I want to thank all of you for your ongoing and inspiring comments on my August 9th posting. I didn't want to interrupt the flow so I waited until today to comment. To be honest, I am unconvinced that sin makes any one a better person. Just the same, the conversation did bring to mind an idea I once heard that was very persuasive.

The argument was that sin itself can act to retrieve a person from an alternate sin. Basically, the idea is that there are some sins to which the 'average Catholic Joe' might be particularly susceptible. These would be things like complacency, self-satisfaction, self-righteousness, a lack of charity to the virtuously-challenged, rash judgement and condemnation, sins of sloth etc. The danger of these particular sins is that they can become deeply entrenched in our souls so that they appear to be mere character flaws or quirks rather than acts of sin. They might even appear under the guise of saintliness.

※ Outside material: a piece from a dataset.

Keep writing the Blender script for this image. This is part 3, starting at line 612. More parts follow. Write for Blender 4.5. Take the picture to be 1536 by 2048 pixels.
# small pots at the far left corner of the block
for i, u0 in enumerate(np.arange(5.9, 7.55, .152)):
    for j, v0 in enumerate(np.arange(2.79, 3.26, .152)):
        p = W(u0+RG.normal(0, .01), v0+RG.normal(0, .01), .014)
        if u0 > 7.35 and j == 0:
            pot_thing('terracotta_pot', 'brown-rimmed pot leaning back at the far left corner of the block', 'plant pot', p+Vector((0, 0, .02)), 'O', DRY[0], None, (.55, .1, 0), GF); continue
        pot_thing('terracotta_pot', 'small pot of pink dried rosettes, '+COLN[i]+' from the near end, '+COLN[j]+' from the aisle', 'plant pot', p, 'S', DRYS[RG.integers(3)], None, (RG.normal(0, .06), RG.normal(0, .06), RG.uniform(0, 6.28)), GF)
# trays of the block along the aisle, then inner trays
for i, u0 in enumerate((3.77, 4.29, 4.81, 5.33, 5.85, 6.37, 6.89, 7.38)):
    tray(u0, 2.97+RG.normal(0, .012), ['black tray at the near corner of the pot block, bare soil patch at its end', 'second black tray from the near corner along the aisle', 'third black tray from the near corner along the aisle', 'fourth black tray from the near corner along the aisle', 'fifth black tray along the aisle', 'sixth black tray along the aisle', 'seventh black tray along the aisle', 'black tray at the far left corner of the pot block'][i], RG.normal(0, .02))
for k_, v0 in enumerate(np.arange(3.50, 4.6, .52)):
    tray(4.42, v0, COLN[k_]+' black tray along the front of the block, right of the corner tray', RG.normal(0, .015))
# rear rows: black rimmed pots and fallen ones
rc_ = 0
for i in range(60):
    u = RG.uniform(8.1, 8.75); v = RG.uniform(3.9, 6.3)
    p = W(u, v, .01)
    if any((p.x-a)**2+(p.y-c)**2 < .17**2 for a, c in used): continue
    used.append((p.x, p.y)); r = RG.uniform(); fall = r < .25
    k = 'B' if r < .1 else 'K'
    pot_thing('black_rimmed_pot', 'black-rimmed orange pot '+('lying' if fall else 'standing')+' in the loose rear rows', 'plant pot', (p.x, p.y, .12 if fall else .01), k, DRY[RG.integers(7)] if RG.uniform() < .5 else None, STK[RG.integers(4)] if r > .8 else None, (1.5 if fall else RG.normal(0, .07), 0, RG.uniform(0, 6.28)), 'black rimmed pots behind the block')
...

A swift and visible fall from grace into a publicly recognized sin can act as a wake-up call requiring us to recognize the actual state of our souls. By this measure, the visible sins of some of the major tele-evangelists for example might actually have worked good in forcing people (including the sinner himself) to confront their own relationship with evil. We are forced to confront the very condemnation that we are prone to indulge in. This could possibly effect a change in heart and a deepening of compassion.

This argument assumes that, in the 'fall from grace', we have succumbed to weakness in the face of recognized sin and that we are honest both in our sin and in our repentance. In other words, we comprehend the nature of our act and we are justly humiliated (or should I say humbled) in our sin. It assumes a willingness to self-examination and an openness to the movement of grace.

The visible sin might then be considered as the lesser of two evils. It might even serve as a wedge between the sinner and his prior commitment to an alternate sin. At the subjective level, it is a lesser evil than the original 'habit of the heart'. The visible sin to which the sinner lacks attachment presents a lesser danger to the sinner than the habitual sin to which he had become so attached. On an objective level, the visible sin might also be a lesser evil because the corruption of complacency and self-aggrandizement might be more offensive to God than the sin of .. I don't know... occasional drunkenness... a brawl... a gambling rush.

Perhaps this isn't a case of sin making one a virtuous person so much as it is the case of the lesser sin making one a less sinful person. If the effect of the second sin is to detach one from the first sin without establishing an attachment to the second, you could argue that the second sin 'improves' the sinner. All things considered, I guess ...I concede.